Navy SEALs: The Movie
I turned on the TV tonight to find the 1990 film Navy SEALs “starring” Charlie Sheen, Michael Biehn, and Bill Paxton. To say that the movie is hokey would be fairly generous. It was essentially a weak imitation of Top Gun, which seemed to exist only to parrot cheesy military cliché’s like, “Trust me with your life, not your money or your wife.” For the uninitiated, a strangely configured “team” of SEALs goes up against Islamic terrorists in Lebanon, climaxing in an operation in Beirut to plant demo charges on a stolen batch of Stinger missiles, but not before Sheen gets his Chief killed trying to engage a target instead of remaining hidden.
Nevertheless, this film was certainly responsible for an increase in Spec War recruiting, although I had already joined the Navy by the time it was released. There are some froggy scenes in the film that surely piqued the interest of potential recruits like locking out of a submarine and the obligatory skydive with Draegers followed by an underwater over the horizon transit. If that last one doesn’t make sense to you, you’re not alone.
The interesting thing about watching the movie again this time was that the “team” commander (Biehn) contacted an American journalist with connections in Lebanon to gain information about the terrorists and the location of the missing missiles. In 2006 America, this is something of a quaint proposition. Imagine a Newsweek reporter with AQ sources actually ASSISTING the US military in capturing or killing them. Unthinkable. Another refreshing aspect of the film is that the SEAL’s adversaries are actually muslim terrorists as opposed to some generic eastern Eurotrash with vague KGB ties. The only other film I can remember that dared to place the US military up against islamofascists was another cheesy spec ops movie starring none other that Chuck Norris and Lee Marvin, Delta Force.
Here we are four years and change following the most lethal terrorist attack in history that launched two wars and resulted in the deaths of more than 2000 US Servicemen and Hollywood doesn’t have the stones or is it the inclination (or both) to make a film pitting the United States against our most obvious enemy.

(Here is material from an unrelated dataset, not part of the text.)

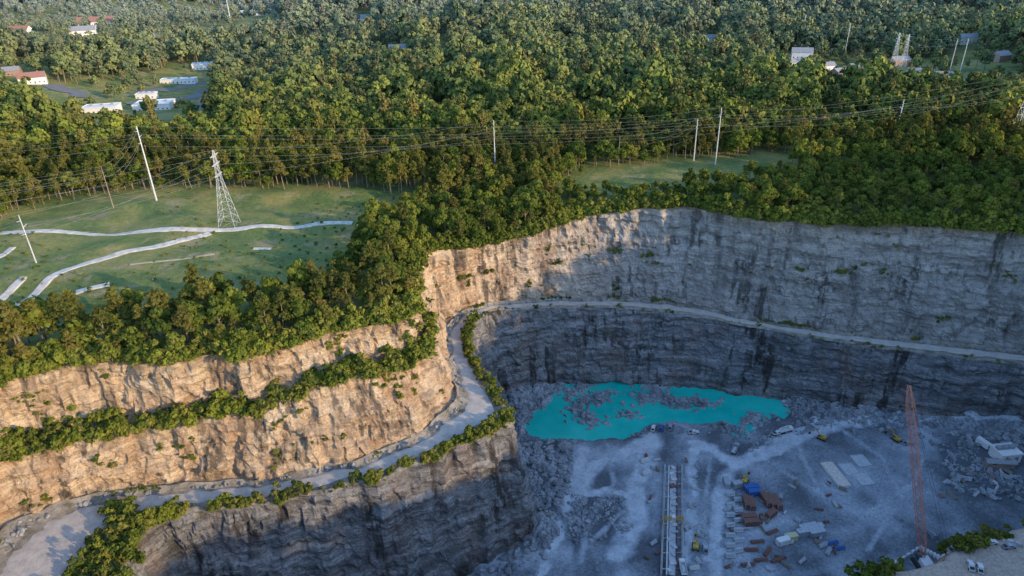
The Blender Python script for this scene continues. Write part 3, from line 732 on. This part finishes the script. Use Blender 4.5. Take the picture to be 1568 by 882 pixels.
def wires(name,seqs,sag=3.,r=.035):
    B=Bd()
    for a,b in seqs:
        for p,q in zip(a,b):
            n=14;pts=[p.lerp(q,i/n)-Vector((0,0,4*sag*(i/n)*(1-i/n))) for i in range(n+1)]
            for i in range(n): B.cyl(pts[i],pts[i+1],r,n=3,cap=False)
    B.obj(name,[simple("aluminium_wire",(.45,.43,.40),.5,.2)])
def off(key,dx,dy,dz=0): return [p+Vector((dx,dy,dz)) for p in TOP[key]]
T=TOP
wires("power_lines",[(off('g',-90,-50),T['g']),(T['g'],T['t']),(T['t'],T['b']),(T['b'],T['c']),(T['c'],T['f']),(T['f'],T['r']),(T['h'],T['a']),(off('h',-150,-60),T['h']),(off('a',-260,-60),T['a']),(T['a'],T['d']),(T['d'],T['r']),(T['r'],off('r',180,0)),(T['e'],T['d']),(off('t',-190,-95),T['t']),(T['i'],T['k']),(T['j'],T['i']),(T['k'],T['o'])])
# ------------------------------------------------------------------ quarry plant
yel=simple("yellow_machine_paint",(.5,.32,.06),.5);orng=simple("red_oxide_crane_paint",(.50,.21,.15),.6);red=simple("rust_red_steel",(.19,.095,.075),.8,0,.35,.8)
blue=simple("blue_container_paint",(.03,.12,.35),.6);rub=simple("tyre_rubber",(.03,.03,.03),.9);silver=simple("silver_paint",(.40,.43,.47),.4,.3);wht=simple("vehicle_white_paint",(.68,.68,.68),.45,0,.05);pip=simple("concrete_pipe",(.42,.45,.48),.8)
def at_(u,v): return G(u,v,zf1)
def wheels(B,xs,w,r,mi):
    for x in xs:
        for s in (-1,1): B.cyl((x,s*(w/2-.15),r),(x,s*(w/2+.15),r),r,n=12,mi=mi)
def pickup(u,v,rz,pm):
    B=Bd();B.prism([(-2.7,.5),(2.7,.5),(2.75,1.05),(1.4,1.2),(.75,1.85),(-.55,1.88),(-.8,1.2),(-2.7,1.2)],-.95,.95,0)
    B.box((-1.75,0,1.23),(1.6,1.6,.05),mi=2);B.prism([(1.28,1.22),(.72,1.76),(-.5,1.78),(-.68,1.22)],-.97,.97,1);B.box((2.78,0,.65),(.12,1.8,.2),mi=1);wheels(B,(-1.7,1.8),1.8,.42,2)
    B.obj("pickup_truck",[pm,glass,rub],at_(u,v),rz,sc=.85)
def dump(u,v,rz,pm):
    B=Bd();B.box((0,0,1.1),(8,1.1,.5),mi=2);B.prism([(2.2,1.),(4.2,1.),(4.2,2.1),(3.8,3.),(2.2,3.)],-1.2,1.2,0);B.prism([(4.22,2.1),(3.82,2.9),(3.6,2.9),(3.6,2.1)],-1.05,1.05,1)
    B.prism([(-4.2,1.7),(1.6,1.5),(1.95,3.2),(-4.,2.9)],-1.35,-1.2,3);B.prism([(-4.2,1.7),(1.6,1.5),(1.95,3.2),(-4.,2.9)],1.2,1.35,3);B.box((-1.3,0,1.65),(5.8,2.4,.15),mi=3);B.box((1.75,0,2.4),(.15,2.7,1.8),mi=3);B.box((-1.2,0,2.1),(4.8,2.2,.8),mi=4,tp=.7)
    wheels(B,(-3.2,-1.9,3.),2.3,.6,2);B.obj("dump_truck",[pm,glass,rub,pm,pip],at_(u,v),rz,sc=.8)
def excav(u,v,rz):
    B=Bd()
    for s in (-1,1): B.prism([(-2.2,.1),(2.2,.1),(2.6,.5),(2.2,.95),(-2.2,.95),(-2.6,.5)],s*1.3-.35,s*1.3+.35,2)
    B.box((-.4,0,1.6),(3.6,2.6,1.1));B.box((.8,.75,2.3),(1.4,1.,1.7));B.box((.85,.75,2.5),(1.44,1.04,.9),mi=1);B.box((-1.8,0,1.9),(1.1,2.6,1.0))
    B.cyl((1.2,-.2,1.8),(3.6,-.2,4.6),.35,.25,4);B.cyl((3.6,-.2,4.6),(6.2,-.2,3.6),.25,.2,4);B.cyl((6.2,-.2,3.6),(7,-.2,1.3),.22,.15,4);B.prism([(6.5,1.4),(7.4,1.3),(7.2,.3),(6.4,.5)],-.8,.4,2)
    B.obj("excavator",[yel,glass,rub],at_(u,v),rz,sc=.8)
def container(u,v,rz,mt,L_=6,hgt=2.4):
    B=Bd();B.box((0,0,hgt/2+.15),(L_,2.3,hgt))
    n=int(L_/.6)
    for i in range(n):
        for s in (-1,1): B.box((-L_/2+.3+i*L_/n,s*1.17,hgt/2+.15),(.25,.08,hgt-.3))
    B.box((L_/2+.03,-.6,hgt/2+.15),(.06,1.0,hgt-.2));B.box((L_/2+.03,.6,hgt/2+.15),(.06,1.0,hgt-.2))
    for s in (-1,1):
        for t in (-1,1): B.box((s*(L_/2-.1),t*1.1,hgt/2+.15),(.22,.18,hgt+.1),mi=1)
    B.obj("shipping_container",[mt,greyr],at_(u,v),rz)
def stack(u,v,rz,mt,L_=9,nr=4,r=.35,name="pipe_stack"):
    B=Bd()
    for lay in range(3):
        for i in range(nr-lay):
            yy=(i-(nr-lay-1)/2)*2*r;zz=r+lay*r*1.75;B.cyl((-L_/2+random.uniform(-.2,.2),yy,zz+.15),(L_/2,yy,zz+.15),r,n=8)
    for s in (-1,1): B.box((s*L_*.3,0,.07),(.2,nr*2*r,.14),mi=1)
    B.obj(name,[mt,wood],at_(u,v),rz)
for u,v,rz,pm in [(1190,664,.3,wht),(1500,828,.2,silver),(1516,832,.1,wht),(1460,840,.4,silver),(1486,868,1.2,wht),(1500,872,1.1,wht),(1544,838,.1,silver),(1062,663,.1,wht),(1080,842,1.4,silver),(1000,657,1.2,wht),(1012,657,1.2,blue),(1026,655,1.2,silver),(1390,680,.1,silver)]: pickup(u,v,rz,pm)
for u,v,rz,pm in [(1203,661,.35,wht),(1125,690,1.,silver),(1045,872,1.5,wht)]: dump(u,v,rz,pm)
excav(1258,672,2.4);excav(1140,738,1.);excav(1065,838,1.3);excav(1372,674,2.)
for u,v,rz,mt,l in [(1150,750,0.1,blue,6),(1154,757,0.1,blue,5),(1142,772,1.5,red,6),(1150,774,1.5,red,6),(1172,768,1.7,red,7),(1180,770,1.7,red,7),(1188,772,1.7,red,7),(1146,795,.05,red,6),(1150,803,.05,red,6),(1180,790,.6,red,5),(1232,818,.2,silver,7),(1246,812,.2,silver,7),(1236,811,.2,silver,7),(1250,819,.2,silver,6),(1210,826,.2,simple("pale_yellow_paint",(.5,.48,.3)),5),(1505,682,1.9,wht,6),(1112,742,1.5,silver,5),(1198,832,.3,wht,5),(1128,745,.3,silver,4)]: container(u,v,rz,mt,l)
for i in range(13): stack(1118+(i%2)*12,758+i*7.8,.05+random.uniform(-.08,.08),pip,3.4,4,.26,"pipe_stack")
for u,v,r_ in [(1160,830,.1),(1150,842,0.),(1175,845,.8),(1165,858,.1),(1145,865,.1),(1190,858,.3),(1182,815,.4),(1165,795,1.2)]: stack(u,v,r_,red,5,5,.16,"rebar_bundle")
for u,v,r_ in [(1260,835,.4),(1275,832,.2),(1268,845,.9),(1285,840,.1)]: stack(u,v,r_,blue if u%2 else silver,4,4,.2,"pipe_stack")
for _ in range(46):
    u=random.uniform(1105,1300);v=random.uniform(740,878);stack(u,v,random.uniform(0,3),random.choice([wood,pip,silver,red,wood,conc]),random.uniform(1.5,4),random.choice([3,4]),random.uniform(.12,.22),"material_stack")
for _ in range(26):
    u=random.choice([random.uniform(985,1008),random.uniform(1050,1082)]);v=random.uniform(700,876);stack(u,v,random.uniform(0,3),random.choice([wood,pip,silver,red,conc]),random.uniform(1.5,4),random.choice([3,4]),random.uniform(.14,.26),"material_stack")
for _ in range(20):
    u=random.uniform(1440,1560);v=random.uniform(710,770);stack(u,v,random.uniform(0,3),random.choice([wood,pip,silver,conc]),random.uniform(2,5),3,random.uniform(.15,.3),"material_stack")
x,y,z=at_(1279,727);B=Bd();B.box((0,0,.1),(5.5,15,.8));B.box((0,0,.62),(5.1,14.6,.25),mi=1);B.obj("concrete_slab",[conc,simple("sandy_concrete",(.60,.52,.47))],(x,y,z),.12)
for u,v in [(1318,705),(1300,718),(1322,733)]:
    x,y,z=at_(u,v);B=Bd();B.box((0,0,-.1),(6,7,.5));B.box((0,3.4,.25),(6,.2,.3));B.obj("concrete_slab",[simple("old_concrete",(.42,.45,.48))],(x,y,z),.12)
x,y,z=at_(1537,700);building("site_office",x,y,z+.3,9,7,3.4,'flat',.1)
x,y,z=at_(1530,712);building("brick_shed",x,y,z,11,2.5,2.2,'gb',-.1)
# runway gantry
p0=Vector(at_(1018,714));p1=Vector(at_(1012,882));q0=Vector(at_(1044,714));q1=Vector(at_(1045,882))
B=Bd()
def beam(a,b,w,h,mi,z=0.):
    d=b-a;B.box(((a.x+b.x)/2,(a.y+b.y)/2,max(a.z,b.z)+z+h/2),(d.length,w,h),math.atan2(d.y,d.x),mi)
for a,b in ((p0,p1),(q0,q1)): beam(a,b,.6,1.2,0);beam(a,b,.15,.15,2,1.2)
mA=(p0+q0)/2;mB=(p1+q1)/2;beam(mA,mB,2.4,.4,1);beam(mA+Vector((1.8,0,0)),mB+Vector((1.8,0,0)),.35,.9,2)
beam(mA-Vector((1.9,0,0)),mB-Vector((1.9,0,0)),.5,.8,0)
for i in range(16):
    t=(i+.5)/16;a=p0.lerp(p1,t);b=q0.lerp(q1,t)
    B.box(((a.x+b.x)/2+random.uniform(-1,1),(a.y+b.y)/2,a.z+.9),(random.uniform(1,2.5),random.uniform(.6,2.4),.9),random.uniform(0,.4),random.choice([0,1,2,3,3]))
    if i%2: B.box(((a.x+b.x)/2,(a.y+b.y)/2+1,a.z+.7),((b-a).length,.25,.5),0,1)
B.obj("concrete_runway",[conc,pip,red,silver,wht])
for t in (.62,):
    a=p0.lerp(p1,t);b=q0.lerp(q1,t);B=Bd()
    for c in (a,b):
        for s in (-1.6,1.6): B.cyl((c.x,c.y+s,c.z+1.4),(c.x,c.y+s*.4,c.z+6),.15,n=4)
    for s in (-.5,.5): B.lattice((a.x,a.y+s,a.z+6),(b.x,b.y+s,b.z+6),.6,.6,6,.07)
    B.box(((a.x+b.x)/2,a.y,a.z+6.5),(1.4,1.4,.8),mi=1);B.cyl(((a.x+b.x)/2,a.y,a.z+6),((a.x+b.x)/2,a.y,a.z+3),.05,n=4,mi=2);B.obj("gantry_crane",[yel,wht,rub])
# crawler crane
bx,by,bz=143.,168.,float(zfloor(np.array([143.]),np.array([168.]))[0])
B=Bd();base=Vector((bx,by,bz))
for s in (-2.6,2.6): B.box((bx+s,by,bz+.8),(1.1,8,1.4),0,2,.92)
B.box((bx,by-.8,bz+2.4),(3.6,7,1.8),0,1);B.box((bx-1.4,by+2.6,bz+2.8),(1.2,1.8,2.2),0,3);B.box((bx,by-4.2,bz+2.4),(4.4,1.6,2.4),0,2)
bt=base+Vector((0,2,2.6));tip=Vector((129,183,-13));d=(tip-bt)
B.lattice(bt,bt+d*.1,.8,2.3,2,.11);B.lattice(bt+d*.1,bt+d*.9,2.3,2.1,20,.11);B.lattice(bt+d*.9,tip,2.1,.7,2,.11)
mast=base+Vector((2,-5,13));B.cyl(base+Vector((0,-2,3)),mast,.2,n=4)
for s in (-.8,.8): B.cyl(mast+Vector((s,0,0)),tip,.05,n=3,mi=2)
B.cyl(mast,base+Vector((0,-4.5,3)),.08,n=3,mi=2)
B.cyl(tip,(tip.x,tip.y,bz+14),.04,n=3,mi=2);B.box((tip.x,tip.y,bz+13.4),(.6,.4,1.2),mi=1)
B.obj("crawler_crane",[orng,wht,rub,glass])
a=Vector(at_(1370,792));b=Vector(at_(1434,824));B=Bd();B.lattice(a+Vector((0,0,3)),b+Vector((0,0,3)),2.,2.,10,.1)
for t in (.1,.5,.9):
    c=a.lerp(b,t);B.box((c.x,c.y,c.z+.6),(1.2,2.8,2.6))
B.obj("crane_boom_section",[silver])
B=Bd();pl=[(1300,890),(1340,872),(1380,855),(1408,838),(1440,852),(1470,835),(1490,822),(1540,828),(1590,842)]
for i in range(len(pl)-1):
    a=Vector(at_(*pl[i]));b=Vector(at_(*pl[i+1]));n=max(1,int((b-a).length/2.3))
    for k in range(n):
        c=a.lerp(b,(k+.5)/n);B.box((c.x,c.y,c.z+.4),(2.,1.,1.1),math.atan2(b.y-a.y,b.x-a.x)+random.uniform(-.15,.15),0,.75)
B.obj("concrete_block_barrier",[conc])
# ------------------------------------------------------------------ light
el=math.radians(15);az=Vector((.87,-.49,0)).normalized();Sd=az*math.cos(el)+Vector((0,0,math.sin(el)))
sl=bpy.data.lights.new("sun",'SUN');sl.energy=5.0;sl.angle=math.radians(.6);sl.color=(1,.70,.37)
so=bpy.data.objects.new("sun",sl);scene.collection.objects.link(so);so.rotation_euler=Sd.to_track_quat('Z','Y').to_euler()
w=bpy.data.worlds.new("World");scene.world=w;w.use_nodes=True;nt=w.node_tree
sk=nt.nodes.new("ShaderNodeTexSky");sk.sky_type='NISHITA';sk.sun_disc=False;sk.sun_elevation=el;sk.sun_rotation=math.atan2(az.x,az.y)
sk.air_density=1.0;sk.dust_density=.5;sk.ozone_density=2.8
nt.links.new(sk.outputs[0],nt.nodes["Background"].inputs[0]);nt.nodes["Background"].inputs[1].default_value=.46
scene.view_settings.view_transform='Standard';scene.view_settings.look='None';scene.view_settings.exposure=0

Hardly anyone knows the name Paul Ray Smith, the soldier that was posthumously awarded the Medal of Honor for his actions during the Iraq invasion which saved 100 fellow soldiers. Suicide bomb attacks garner more media attention these days than the Marines clearing whole cities of insurgents on the Syrian border. The Washington Post even takes time out of its busy schedule of leaking top secret program details to smear a milblogger who left his family and job to risk his life in Iraq patrolling with the Marines in Anbar as a propaganda tool. Now that’s rich. The fact that a man felt compelled to leave his otherwise normal domestic American life to embed with Marines in combat so that the actual stories of valor and victory could be told to his countrymen pretty much says it all.
Discuss.
By the way, my favorite character in the film was Paxton, but not because he was a sniper with the call sign "god" wielding a .50 cal rifle with sights that switched from IR to thermal with the push of a button. He was the grey man. Quiet, unassuming with a thick country mustache and a dry humor. That's what most Team guys are like, not Charlie effing Sheen.